20. En statuant ainsi, alors qu'il lui appartenait de rechercher la date de la rupture du contrat de travail, la cour d'appel a violé les textes susvisés."
Décision de la Cour
La Cour de cassation rappelle que, conformément aux règles générales de prescription des actions portant sur l’exécution ou la rupture du contrat de travail, le délai de prescription commence à courir à compter du jour où le titulaire du droit a connu ou aurait dû connaître les faits lui permettant de l’exercer. En matière de mise à la retraite à l’initiative de l’employeur, la Haute juridiction précise que la rupture du contrat de travail intervient à la date de son expiration effective.
La Cour se fonde sur les dispositions relatives à la prescription des actions en paiement de sommes dues au titre de la rupture du contrat de travail, ainsi que sur les règles encadrant la mise à la retraite. Elle en déduit que l’indemnité de mise à la retraite, qui est directement liée à la rupture du contrat, devient exigible à la date à laquelle le contrat prend fin. Dès lors, le délai de prescription de l’action en paiement ne peut courir qu’à compter de cette date de rupture et non à une date antérieure telle que celle de la décision de mise à la retraite ou de sa notification au salarié.
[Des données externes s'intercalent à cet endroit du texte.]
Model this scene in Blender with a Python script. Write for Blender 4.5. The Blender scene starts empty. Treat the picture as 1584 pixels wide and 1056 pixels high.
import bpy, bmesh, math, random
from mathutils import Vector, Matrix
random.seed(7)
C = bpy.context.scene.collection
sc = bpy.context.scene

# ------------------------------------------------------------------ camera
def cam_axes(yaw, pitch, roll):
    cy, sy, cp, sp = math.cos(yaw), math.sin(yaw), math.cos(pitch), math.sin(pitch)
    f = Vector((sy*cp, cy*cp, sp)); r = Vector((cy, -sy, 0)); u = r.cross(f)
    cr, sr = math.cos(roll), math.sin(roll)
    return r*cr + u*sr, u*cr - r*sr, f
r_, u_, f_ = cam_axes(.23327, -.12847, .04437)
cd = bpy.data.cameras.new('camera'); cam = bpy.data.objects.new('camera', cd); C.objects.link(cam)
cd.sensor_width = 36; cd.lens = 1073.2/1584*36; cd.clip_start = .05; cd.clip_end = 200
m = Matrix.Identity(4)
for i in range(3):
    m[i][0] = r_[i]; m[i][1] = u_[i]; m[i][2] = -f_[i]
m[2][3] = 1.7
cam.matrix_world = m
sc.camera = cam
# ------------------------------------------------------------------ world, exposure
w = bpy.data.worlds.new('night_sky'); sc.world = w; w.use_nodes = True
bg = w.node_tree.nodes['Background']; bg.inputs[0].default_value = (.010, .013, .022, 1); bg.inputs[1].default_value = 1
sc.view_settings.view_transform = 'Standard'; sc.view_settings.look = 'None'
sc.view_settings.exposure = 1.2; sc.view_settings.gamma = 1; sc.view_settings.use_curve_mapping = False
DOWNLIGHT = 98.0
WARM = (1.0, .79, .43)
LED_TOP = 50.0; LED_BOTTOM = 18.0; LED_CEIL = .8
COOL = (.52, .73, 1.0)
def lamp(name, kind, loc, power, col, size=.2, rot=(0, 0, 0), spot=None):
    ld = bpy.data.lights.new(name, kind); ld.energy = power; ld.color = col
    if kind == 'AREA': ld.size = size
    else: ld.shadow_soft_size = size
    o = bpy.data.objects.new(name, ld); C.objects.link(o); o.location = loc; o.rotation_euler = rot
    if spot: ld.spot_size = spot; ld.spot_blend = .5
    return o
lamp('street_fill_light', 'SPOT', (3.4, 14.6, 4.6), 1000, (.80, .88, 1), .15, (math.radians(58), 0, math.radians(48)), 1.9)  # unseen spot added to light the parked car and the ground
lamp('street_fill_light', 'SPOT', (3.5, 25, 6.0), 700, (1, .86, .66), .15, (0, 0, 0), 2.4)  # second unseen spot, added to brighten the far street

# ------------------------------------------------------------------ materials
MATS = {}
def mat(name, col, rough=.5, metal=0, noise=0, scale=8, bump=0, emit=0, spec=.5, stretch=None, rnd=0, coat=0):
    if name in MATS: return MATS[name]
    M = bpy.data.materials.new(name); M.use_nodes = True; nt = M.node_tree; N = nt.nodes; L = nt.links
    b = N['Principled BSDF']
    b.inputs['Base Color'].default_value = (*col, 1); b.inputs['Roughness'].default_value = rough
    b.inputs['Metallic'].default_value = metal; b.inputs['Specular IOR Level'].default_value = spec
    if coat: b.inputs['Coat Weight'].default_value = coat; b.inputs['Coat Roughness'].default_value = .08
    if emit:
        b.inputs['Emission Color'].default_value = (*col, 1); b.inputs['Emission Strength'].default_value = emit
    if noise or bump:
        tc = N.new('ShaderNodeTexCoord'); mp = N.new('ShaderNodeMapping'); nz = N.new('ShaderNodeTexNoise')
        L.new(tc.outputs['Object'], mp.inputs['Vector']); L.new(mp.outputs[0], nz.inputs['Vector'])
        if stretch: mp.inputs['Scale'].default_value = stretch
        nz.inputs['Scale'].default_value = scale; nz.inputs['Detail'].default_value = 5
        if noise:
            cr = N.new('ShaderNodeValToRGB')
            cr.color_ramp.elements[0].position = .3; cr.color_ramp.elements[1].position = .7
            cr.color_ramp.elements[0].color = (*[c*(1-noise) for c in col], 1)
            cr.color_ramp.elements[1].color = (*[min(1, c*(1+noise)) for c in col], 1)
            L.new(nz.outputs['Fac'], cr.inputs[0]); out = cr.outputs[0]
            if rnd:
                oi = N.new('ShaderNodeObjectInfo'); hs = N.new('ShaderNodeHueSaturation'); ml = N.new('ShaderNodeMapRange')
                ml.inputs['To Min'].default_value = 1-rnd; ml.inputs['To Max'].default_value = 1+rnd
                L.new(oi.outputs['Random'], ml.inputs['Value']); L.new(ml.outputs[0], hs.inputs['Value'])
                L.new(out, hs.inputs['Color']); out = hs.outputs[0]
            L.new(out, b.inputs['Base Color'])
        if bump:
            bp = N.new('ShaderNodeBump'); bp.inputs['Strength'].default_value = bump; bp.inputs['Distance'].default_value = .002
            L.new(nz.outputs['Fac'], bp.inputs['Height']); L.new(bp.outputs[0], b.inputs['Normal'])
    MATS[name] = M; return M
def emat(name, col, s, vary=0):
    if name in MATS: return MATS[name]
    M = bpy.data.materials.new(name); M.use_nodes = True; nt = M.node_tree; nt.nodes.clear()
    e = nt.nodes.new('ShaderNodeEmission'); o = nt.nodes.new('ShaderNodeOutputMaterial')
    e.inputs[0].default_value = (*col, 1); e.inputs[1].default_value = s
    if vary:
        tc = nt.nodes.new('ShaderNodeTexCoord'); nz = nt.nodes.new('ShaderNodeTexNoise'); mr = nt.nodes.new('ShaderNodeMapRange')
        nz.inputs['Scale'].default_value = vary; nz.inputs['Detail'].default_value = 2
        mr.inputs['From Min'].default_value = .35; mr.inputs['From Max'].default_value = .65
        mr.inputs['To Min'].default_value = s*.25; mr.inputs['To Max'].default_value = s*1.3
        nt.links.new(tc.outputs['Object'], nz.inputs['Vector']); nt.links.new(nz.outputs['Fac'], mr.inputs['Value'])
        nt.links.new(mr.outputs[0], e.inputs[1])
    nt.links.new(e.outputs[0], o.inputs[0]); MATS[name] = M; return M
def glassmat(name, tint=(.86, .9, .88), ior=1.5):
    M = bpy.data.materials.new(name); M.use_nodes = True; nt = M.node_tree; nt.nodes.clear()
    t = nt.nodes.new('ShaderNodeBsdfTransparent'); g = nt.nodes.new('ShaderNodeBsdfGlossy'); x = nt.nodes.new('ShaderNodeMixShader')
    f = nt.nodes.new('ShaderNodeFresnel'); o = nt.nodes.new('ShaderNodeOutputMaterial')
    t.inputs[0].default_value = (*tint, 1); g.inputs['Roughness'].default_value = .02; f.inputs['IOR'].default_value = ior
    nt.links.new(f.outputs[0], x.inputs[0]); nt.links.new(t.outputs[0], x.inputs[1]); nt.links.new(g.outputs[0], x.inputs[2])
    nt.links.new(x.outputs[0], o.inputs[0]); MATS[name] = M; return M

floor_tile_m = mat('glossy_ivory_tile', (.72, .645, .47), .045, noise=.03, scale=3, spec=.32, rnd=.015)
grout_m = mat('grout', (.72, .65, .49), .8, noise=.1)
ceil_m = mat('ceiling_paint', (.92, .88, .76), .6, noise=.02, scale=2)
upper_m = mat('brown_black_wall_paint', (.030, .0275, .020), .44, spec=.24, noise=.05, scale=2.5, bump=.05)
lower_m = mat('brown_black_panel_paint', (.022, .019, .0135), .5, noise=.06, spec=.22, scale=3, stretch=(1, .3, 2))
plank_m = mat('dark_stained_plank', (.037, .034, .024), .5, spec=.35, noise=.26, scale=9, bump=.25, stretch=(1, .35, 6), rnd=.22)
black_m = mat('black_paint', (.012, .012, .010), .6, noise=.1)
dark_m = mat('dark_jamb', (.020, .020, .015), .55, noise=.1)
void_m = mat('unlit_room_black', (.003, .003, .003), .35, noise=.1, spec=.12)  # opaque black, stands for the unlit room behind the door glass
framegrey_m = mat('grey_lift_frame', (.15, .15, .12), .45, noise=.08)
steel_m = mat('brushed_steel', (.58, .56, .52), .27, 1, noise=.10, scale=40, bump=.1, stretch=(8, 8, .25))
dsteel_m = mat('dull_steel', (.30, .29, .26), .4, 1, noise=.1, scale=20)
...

En statuant ainsi, la Cour écarte toute interprétation anticipée du point de départ de la prescription et retient un critère objectif et unique : la date effective de fin du contrat de travail.
Impact en paie
Cette décision sécurise le traitement des mises à la retraite en paie en apportant un repère clair pour le calcul des délais de prescription. Le point de vigilance porte sur la date réelle de fin de contrat, qui conditionne à la fois le versement de l’indemnité et le point de départ du délai de contestation. Une erreur d’appréciation sur cette date peut exposer l’employeur à un contentieux tardif ou, à l’inverse, à une prescription mal opposée.